The history of American comic books dates back to the 1930's when the comic book emerged as popular reading material to brighten the doom and gloom of the days of the stock market crash. Although there had been comic books before this date, the storylines were mostly about children and pets. The stories of Tarzan retold with pictures, the escapades of Flash Gordon and Dick Tracy, saw the emergence of genres in comic books.
During the Golden Age of comics, the first costumed character came of age with the Phantom. This character was the first superhero for which the American comic books are best known. Superman, created by Siegel and Shuster, became the model for all superheroes that followed and there were many. Batman, Spiderman, the Green Lantern, Captain Marvel and Captain America are some of the superheroes made famous in comic books.

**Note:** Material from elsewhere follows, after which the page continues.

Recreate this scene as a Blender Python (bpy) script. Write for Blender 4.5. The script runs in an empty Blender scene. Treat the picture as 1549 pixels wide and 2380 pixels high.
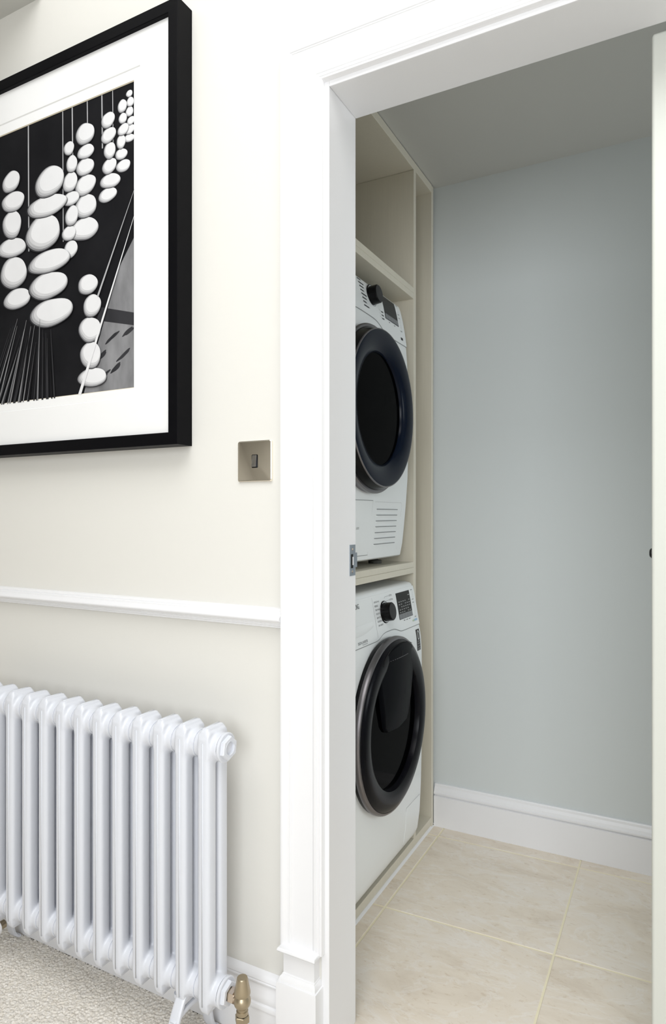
import bpy, bmesh, math, random
import numpy as np
from mathutils import Vector, Matrix
random.seed(7); np.random.seed(7)
PI = math.pi
sc = bpy.context.scene
COL = sc.collection

# ------------------------------------------------------------------ camera
H = 1.12                                  # lens height
YAW = math.radians(27.83)                 # lens turned to the left of the closet axis
cd = bpy.data.cameras.new('camera'); cam = bpy.data.objects.new('camera', cd); COL.objects.link(cam)
cam.location = (0, 0, H); cam.rotation_euler = (PI/2, 0, YAW)
cd.sensor_fit = 'VERTICAL'; cd.sensor_height = 36; cd.lens = 36*1522/2380
cd.shift_y = 7/2380; cd.clip_start = .02
sc.camera = cam

# ------------------------------------------------------------------ sky, lamps, exposure
sc.view_settings.view_transform = 'Standard'; sc.view_settings.look = 'None'
sc.view_settings.gamma = 1; sc.view_settings.use_curve_mapping = False
sc.view_settings.exposure = 0.28
w = bpy.data.worlds.new('sky'); sc.world = w; w.use_nodes = True
bg = w.node_tree.nodes['Background']; bg.inputs[0].default_value = (.80, .89, 1, 1); bg.inputs[1].default_value = 1.0

def area(name, loc, rot, sx, sy, watts, col=(1, 1, 1)):
    l = bpy.data.lights.new(name, 'AREA'); l.shape = 'RECTANGLE'; l.size = sx; l.size_y = sy
    l.energy = watts; l.color = col
    o = bpy.data.objects.new(name, l); COL.objects.link(o); o.location = loc; o.rotation_euler = rot
    return o
# daylight through the roof light over the hall and frontal fill added behind the camera
area('skylight_daylight', (-.25, -.42, 3.30), (0, 0, 0), 2.3, 1.9, 40, (1, 1, 1))
area('rear_fill', (.45, -1.66, 1.55), (PI/2, 0, 0), 1.5, 1.3, 37, (.95, .975, 1))

area('closet_side_fill', (2.38, 1.78, 1.45), (0, PI/2, 0), .9, .66, 10.5, (.90, .96, 1))  # unseen window light added to brighten the closet; bluish door reflections suggest it

# ------------------------------------------------------------------ materials
def nmat(name, col, rough=.5, metal=0, spec=.5, coat=0, bump=None, var=None, coatr=.05):
    m = bpy.data.materials.new(name); m.use_nodes = True
    nt = m.node_tree; b = nt.nodes['Principled BSDF']
    b.inputs['Base Color'].default_value = (*col, 1); b.inputs['Roughness'].default_value = rough
    b.inputs['Metallic'].default_value = metal; b.inputs['Specular IOR Level'].default_value = spec
    b.inputs['Coat Weight'].default_value = coat; b.inputs['Coat Roughness'].default_value = coatr
    if bump or var:
        tc = nt.nodes.new('ShaderNodeTexCoord')
    if bump:
        sc_, st, det = bump
        n = nt.nodes.new('ShaderNodeTexNoise'); n.inputs['Scale'].default_value = sc_; n.inputs['Detail'].default_value = det
        nt.links.new(tc.outputs['Object'], n.inputs['Vector'])
        bp = nt.nodes.new('ShaderNodeBump'); bp.inputs['Strength'].default_value = st; bp.inputs['Distance'].default_value = .002
        nt.links.new(n.outputs['Fac'], bp.inputs['Height']); nt.links.new(bp.outputs['Normal'], b.inputs['Normal'])
    if var:
        sc_, c2, stretch = var
        mp = nt.nodes.new('ShaderNodeMapping'); mp.inputs['Scale'].default_value = stretch
        nt.links.new(tc.outputs['Object'], mp.inputs['Vector'])
        n = nt.nodes.new('ShaderNodeTexNoise'); n.inputs['Scale'].default_value = sc_; n.inputs['Detail'].default_value = 4
        nt.links.new(mp.outputs['Vector'], n.inputs['Vector'])
        mx = nt.nodes.new('ShaderNodeMix'); mx.data_type = 'RGBA'
        mx.inputs[6].default_value = (*col, 1); mx.inputs[7].default_value = (*c2, 1)
        nt.links.new(n.outputs['Fac'], mx.inputs[0]); nt.links.new(mx.outputs[2], b.inputs['Base Color'])
    return m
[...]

The popularity of the American comic books meant that competing comic book publishers strive to create the ultimate superhero. There were over 400 such superheroes created between 1940 and 1945 and it was then that the format of the comic book as we know it today was developed. Charlie Brown also emerged from the pencil of Charles Schultz and the Peanuts comic strip started as a main feature of most newspapers.
American comic books became so popular that TV shows were made of the popular superheroes. Superman and Batman were very popular as a weekly series and Spiderman was made into an animated cartoon for children.
Later comic book characters championed the disabled because most of them had come disability of some kind that made them out of the mainstream society, such as the Fantastic Four, the Hulk and the X-Men. Although funny stories prevailed such as with the Archie and Veronica comics, the storylines changed with the time so that they reflected the changes of society.